Copy each line with the word "runs" in it.

→ **DATA**
--- begin ---

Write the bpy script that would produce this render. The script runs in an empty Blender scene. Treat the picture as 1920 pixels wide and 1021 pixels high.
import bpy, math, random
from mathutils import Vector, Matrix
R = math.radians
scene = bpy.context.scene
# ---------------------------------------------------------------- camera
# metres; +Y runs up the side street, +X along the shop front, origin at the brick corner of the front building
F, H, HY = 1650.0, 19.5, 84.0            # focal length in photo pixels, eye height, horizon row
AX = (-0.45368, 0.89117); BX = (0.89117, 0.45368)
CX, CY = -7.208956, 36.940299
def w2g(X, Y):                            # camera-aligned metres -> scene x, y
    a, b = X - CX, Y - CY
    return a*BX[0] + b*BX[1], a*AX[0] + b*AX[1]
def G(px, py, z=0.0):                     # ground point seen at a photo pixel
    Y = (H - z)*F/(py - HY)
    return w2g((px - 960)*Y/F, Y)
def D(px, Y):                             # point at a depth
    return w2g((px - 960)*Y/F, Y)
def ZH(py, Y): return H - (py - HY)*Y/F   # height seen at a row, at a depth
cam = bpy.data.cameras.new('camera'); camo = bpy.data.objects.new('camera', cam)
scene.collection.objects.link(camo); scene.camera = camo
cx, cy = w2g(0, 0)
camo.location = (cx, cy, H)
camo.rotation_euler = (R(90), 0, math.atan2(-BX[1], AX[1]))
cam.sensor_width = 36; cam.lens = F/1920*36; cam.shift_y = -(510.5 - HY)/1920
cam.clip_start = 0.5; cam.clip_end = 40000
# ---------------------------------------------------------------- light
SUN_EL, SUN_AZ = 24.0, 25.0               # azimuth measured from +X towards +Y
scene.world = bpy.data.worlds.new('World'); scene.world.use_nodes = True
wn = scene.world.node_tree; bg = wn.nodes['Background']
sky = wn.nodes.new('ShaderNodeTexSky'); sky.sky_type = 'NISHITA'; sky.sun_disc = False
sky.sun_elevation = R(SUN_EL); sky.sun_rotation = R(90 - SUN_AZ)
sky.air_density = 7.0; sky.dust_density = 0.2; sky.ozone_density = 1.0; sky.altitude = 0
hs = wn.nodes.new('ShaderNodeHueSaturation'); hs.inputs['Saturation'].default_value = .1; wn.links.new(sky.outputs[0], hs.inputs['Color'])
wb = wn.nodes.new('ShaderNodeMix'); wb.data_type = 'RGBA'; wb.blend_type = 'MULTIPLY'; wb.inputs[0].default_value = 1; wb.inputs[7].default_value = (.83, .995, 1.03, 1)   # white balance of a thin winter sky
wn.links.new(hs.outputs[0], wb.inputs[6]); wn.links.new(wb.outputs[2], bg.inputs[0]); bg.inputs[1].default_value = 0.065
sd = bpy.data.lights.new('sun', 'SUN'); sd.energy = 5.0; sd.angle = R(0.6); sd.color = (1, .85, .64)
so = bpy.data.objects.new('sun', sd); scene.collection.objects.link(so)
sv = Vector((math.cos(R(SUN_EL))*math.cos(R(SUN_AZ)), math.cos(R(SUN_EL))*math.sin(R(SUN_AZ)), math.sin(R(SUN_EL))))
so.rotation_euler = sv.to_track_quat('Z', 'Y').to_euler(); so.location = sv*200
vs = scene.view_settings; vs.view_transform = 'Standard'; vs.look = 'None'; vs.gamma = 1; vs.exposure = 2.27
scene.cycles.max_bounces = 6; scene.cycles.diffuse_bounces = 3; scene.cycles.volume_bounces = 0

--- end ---

→ **EXERCISE ANSWER**
Write the bpy script that would produce this render. The script runs in an empty Blender scene. Treat the picture as 1920 pixels wide and 1021 pixels high.
# metres; +Y runs up the side street, +X along the shop front, origin at the brick corner of the front building